10/10
A French film in America
9 January 2008
When you write a story worth telling, you must do so. This one is a superbly written piece of literature and cinematography. Set in New York, mainly, Little Senegal is a compassionate, crude and compelling story about love.

Maybe many would disagree with the idea of love when most layers on this film seem to be about hatred and senselessness. But even when these very negative subjects are clearly portrayed on film, the basic force that moves it is love. A love so deep that can endure mostly anything. The love of someone who wants to know. A man in a search that he won't let go, 'til its very end.

This film has been called counter-Hollywood. I think it's just a French-Senegalese-German film that, -as most film-making in the world, is not counter-Hollywood, it's just pure cinema, where all the flashiness and predictable stupidity seen in most American films is simply not even considered.

This film is a triumph in showing the terrible change that actually happens every day in American society. The dark side -a very broad one, of its "Dream". A life that is no dream for millions. Something most Americans wouldn't even consider a possibility in their country. Something pretty well kept by the current Administration (2008) and prosecuted as crime (illegal immigrants), when it is a reality that has made the US what is now.

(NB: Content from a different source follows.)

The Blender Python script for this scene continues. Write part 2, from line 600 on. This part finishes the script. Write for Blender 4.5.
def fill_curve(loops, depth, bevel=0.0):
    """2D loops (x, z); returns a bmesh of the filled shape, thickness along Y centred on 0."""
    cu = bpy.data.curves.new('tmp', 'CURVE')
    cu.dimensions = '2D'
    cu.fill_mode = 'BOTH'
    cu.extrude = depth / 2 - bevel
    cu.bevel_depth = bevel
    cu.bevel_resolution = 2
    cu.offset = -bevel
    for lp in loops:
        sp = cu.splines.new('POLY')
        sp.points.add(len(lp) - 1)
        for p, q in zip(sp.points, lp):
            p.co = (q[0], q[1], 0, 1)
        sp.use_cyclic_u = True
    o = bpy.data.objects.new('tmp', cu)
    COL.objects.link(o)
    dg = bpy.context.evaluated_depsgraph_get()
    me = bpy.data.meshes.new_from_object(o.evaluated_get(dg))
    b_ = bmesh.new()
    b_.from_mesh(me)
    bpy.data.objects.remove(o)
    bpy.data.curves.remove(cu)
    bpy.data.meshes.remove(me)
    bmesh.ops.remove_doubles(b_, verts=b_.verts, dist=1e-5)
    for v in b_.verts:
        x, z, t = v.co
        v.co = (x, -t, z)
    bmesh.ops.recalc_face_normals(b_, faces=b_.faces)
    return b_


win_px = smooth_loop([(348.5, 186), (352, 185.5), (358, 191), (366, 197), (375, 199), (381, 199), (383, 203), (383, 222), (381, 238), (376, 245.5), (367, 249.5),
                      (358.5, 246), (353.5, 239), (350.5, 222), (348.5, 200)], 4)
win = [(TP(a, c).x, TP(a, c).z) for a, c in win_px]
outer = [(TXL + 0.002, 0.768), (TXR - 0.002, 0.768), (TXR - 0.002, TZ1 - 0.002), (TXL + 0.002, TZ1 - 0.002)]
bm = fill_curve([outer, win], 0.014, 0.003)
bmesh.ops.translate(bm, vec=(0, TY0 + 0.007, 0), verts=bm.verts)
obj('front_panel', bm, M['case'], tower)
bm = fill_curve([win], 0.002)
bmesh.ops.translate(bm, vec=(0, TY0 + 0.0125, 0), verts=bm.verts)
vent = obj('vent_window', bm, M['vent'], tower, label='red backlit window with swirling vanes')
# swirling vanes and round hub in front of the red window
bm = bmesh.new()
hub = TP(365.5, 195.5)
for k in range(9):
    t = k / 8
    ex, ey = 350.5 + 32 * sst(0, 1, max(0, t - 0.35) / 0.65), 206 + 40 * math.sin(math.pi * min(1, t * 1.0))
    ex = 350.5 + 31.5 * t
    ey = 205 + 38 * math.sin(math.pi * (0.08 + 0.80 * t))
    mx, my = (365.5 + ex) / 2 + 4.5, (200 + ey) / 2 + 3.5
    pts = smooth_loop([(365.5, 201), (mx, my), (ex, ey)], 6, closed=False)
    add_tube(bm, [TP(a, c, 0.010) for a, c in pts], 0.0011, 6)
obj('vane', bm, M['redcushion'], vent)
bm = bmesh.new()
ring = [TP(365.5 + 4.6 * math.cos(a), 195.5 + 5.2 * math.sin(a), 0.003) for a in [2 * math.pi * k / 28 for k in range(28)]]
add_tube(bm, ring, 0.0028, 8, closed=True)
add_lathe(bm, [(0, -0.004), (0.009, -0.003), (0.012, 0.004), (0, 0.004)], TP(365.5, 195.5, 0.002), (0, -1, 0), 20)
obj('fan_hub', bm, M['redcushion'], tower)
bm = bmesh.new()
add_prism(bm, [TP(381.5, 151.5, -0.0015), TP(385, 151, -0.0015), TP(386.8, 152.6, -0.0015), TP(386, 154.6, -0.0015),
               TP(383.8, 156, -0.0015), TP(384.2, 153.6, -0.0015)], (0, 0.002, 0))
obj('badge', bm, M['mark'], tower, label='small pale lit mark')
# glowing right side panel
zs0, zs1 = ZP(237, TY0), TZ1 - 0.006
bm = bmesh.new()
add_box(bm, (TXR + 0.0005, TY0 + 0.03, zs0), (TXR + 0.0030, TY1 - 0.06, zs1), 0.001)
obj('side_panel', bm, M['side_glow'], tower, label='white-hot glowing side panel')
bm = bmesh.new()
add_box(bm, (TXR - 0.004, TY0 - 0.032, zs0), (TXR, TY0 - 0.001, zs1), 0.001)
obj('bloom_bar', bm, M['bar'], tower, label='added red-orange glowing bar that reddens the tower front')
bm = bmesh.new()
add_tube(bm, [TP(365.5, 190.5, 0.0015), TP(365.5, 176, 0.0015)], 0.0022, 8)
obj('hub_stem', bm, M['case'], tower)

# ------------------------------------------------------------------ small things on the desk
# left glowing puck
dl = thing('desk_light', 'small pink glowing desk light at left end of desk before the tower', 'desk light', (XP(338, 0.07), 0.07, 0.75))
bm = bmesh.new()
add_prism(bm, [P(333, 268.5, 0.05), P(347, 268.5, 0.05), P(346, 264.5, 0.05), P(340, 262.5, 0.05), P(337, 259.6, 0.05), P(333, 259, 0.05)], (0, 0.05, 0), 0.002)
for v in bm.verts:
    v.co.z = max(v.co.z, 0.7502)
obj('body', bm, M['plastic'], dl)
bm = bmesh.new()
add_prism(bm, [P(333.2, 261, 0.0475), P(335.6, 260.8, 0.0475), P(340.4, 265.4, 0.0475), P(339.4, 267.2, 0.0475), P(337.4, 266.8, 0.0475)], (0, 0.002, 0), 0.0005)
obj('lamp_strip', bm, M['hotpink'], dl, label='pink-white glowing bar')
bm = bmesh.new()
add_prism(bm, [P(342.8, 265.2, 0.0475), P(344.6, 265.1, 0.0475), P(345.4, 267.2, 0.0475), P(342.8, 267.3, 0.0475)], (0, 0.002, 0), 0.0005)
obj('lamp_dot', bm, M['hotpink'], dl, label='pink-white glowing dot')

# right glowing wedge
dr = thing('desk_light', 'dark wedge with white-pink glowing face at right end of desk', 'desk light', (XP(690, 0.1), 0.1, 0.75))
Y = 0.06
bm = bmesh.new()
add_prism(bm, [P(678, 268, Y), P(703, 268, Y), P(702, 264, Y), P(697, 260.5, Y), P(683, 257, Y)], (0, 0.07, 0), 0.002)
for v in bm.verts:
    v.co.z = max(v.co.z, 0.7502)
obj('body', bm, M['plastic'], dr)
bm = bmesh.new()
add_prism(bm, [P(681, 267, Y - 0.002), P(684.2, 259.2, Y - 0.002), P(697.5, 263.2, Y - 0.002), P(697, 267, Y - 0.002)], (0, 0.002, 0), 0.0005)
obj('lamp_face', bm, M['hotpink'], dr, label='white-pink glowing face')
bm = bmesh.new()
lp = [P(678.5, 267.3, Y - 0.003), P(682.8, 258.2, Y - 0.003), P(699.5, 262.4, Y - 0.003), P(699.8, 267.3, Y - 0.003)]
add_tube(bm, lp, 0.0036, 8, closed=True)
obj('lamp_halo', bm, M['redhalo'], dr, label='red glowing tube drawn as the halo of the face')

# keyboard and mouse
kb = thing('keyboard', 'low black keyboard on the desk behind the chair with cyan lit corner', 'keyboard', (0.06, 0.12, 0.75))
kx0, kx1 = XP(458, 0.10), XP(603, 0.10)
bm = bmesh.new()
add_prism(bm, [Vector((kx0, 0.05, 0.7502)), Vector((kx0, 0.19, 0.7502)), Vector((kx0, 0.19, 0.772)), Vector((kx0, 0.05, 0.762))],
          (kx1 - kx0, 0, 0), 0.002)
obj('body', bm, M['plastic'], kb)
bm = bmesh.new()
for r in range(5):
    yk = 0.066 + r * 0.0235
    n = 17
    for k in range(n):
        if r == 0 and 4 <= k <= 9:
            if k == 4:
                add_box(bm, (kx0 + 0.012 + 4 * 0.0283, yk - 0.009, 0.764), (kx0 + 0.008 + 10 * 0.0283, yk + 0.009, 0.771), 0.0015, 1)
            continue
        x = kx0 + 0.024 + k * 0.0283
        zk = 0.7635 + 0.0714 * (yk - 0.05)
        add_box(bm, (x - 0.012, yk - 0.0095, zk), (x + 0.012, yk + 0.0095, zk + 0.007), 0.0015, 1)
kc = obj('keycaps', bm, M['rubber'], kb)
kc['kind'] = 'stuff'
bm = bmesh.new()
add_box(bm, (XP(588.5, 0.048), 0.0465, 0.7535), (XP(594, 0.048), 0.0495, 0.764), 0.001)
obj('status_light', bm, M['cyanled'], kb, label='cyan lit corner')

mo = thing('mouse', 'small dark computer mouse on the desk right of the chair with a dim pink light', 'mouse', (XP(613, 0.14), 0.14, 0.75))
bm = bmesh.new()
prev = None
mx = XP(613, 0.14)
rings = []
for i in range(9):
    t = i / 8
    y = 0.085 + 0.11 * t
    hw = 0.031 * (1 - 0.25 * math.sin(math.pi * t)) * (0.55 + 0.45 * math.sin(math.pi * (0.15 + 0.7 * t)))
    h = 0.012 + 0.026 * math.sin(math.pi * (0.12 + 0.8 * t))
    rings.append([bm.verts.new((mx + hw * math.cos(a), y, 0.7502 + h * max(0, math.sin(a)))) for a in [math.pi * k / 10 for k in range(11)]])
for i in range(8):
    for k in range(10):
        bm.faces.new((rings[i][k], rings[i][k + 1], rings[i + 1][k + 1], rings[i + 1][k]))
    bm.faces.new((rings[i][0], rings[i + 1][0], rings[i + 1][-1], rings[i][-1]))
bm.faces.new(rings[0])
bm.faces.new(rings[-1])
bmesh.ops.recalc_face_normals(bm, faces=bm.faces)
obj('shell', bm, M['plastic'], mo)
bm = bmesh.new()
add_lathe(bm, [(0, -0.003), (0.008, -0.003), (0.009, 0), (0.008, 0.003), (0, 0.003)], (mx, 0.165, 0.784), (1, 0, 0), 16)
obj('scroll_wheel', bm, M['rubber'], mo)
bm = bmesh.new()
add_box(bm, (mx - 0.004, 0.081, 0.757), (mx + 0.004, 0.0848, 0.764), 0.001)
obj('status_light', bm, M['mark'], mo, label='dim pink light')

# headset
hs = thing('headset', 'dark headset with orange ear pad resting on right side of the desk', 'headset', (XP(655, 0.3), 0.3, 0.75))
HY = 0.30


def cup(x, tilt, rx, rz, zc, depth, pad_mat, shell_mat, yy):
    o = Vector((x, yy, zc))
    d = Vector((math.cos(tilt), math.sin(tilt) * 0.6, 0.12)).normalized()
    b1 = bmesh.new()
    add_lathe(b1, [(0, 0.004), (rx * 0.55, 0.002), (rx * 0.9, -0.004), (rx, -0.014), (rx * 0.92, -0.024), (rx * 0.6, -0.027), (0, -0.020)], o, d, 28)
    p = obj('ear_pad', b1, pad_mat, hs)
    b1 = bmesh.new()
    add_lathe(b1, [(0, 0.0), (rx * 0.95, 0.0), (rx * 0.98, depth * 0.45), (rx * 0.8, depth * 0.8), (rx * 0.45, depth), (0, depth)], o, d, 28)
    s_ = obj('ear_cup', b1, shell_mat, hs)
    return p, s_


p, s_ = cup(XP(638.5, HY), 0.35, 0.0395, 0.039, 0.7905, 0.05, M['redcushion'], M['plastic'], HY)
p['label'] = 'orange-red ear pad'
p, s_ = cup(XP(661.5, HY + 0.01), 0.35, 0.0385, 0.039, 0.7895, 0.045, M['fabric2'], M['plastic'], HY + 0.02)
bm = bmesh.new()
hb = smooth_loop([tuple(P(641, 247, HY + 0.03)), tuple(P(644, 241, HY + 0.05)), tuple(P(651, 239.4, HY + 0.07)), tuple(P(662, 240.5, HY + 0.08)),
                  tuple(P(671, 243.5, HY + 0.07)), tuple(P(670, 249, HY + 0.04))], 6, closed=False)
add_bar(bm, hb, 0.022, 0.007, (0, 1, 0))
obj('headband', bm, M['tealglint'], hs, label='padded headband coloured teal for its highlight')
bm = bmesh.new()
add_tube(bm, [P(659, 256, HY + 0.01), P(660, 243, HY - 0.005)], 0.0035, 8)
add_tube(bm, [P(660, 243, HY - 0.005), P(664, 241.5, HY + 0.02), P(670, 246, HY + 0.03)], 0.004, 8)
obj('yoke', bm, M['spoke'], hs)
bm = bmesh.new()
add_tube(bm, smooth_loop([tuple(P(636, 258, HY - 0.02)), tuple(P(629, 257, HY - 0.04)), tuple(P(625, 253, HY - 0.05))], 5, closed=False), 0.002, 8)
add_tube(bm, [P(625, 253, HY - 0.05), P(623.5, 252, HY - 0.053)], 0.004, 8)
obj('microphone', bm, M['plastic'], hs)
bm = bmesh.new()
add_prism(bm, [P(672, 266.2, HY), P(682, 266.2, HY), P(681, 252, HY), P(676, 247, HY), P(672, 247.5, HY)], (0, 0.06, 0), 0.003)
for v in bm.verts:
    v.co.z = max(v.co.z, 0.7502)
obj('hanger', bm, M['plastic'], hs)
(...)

This film left me thinking about many things (you can see the twin towers in winter, against the sky, from a grave) that have happened since 2001, when this film was premiered.

Incosistent lives. Weird calls from politicians to their country to keep it safe. Alienating policies. Building a wall that may be the most degrading act since Berlin's Wall and the new Wall of Jerusalem.

This is not a documentary, but it is well documented. And it's only about the lives of a few people, but it represents a huge amount of "others" who embraced the motto ("The American Dream") and fell into its fangs, unaware that it would change their lives from the inside.

It's a fact I lived many times, a fact we see every day, but a fact we don't want to look at, because it makes us feel guilty.

Acting is spot-on, cinematography is what cinematography should always be: a medium to convey the story to the viewer, and on this film, it's plainly brilliant. One of the most exhilarating qualities of this film is the way sound is mixed: most of the time its direct sound is so forceful that you actually "feel" the weather. The soundtrack is outstanding and it comes in handy many times to play a character on its own.

Watch this film, you won't be disappointed. Be ready to cringe and cry.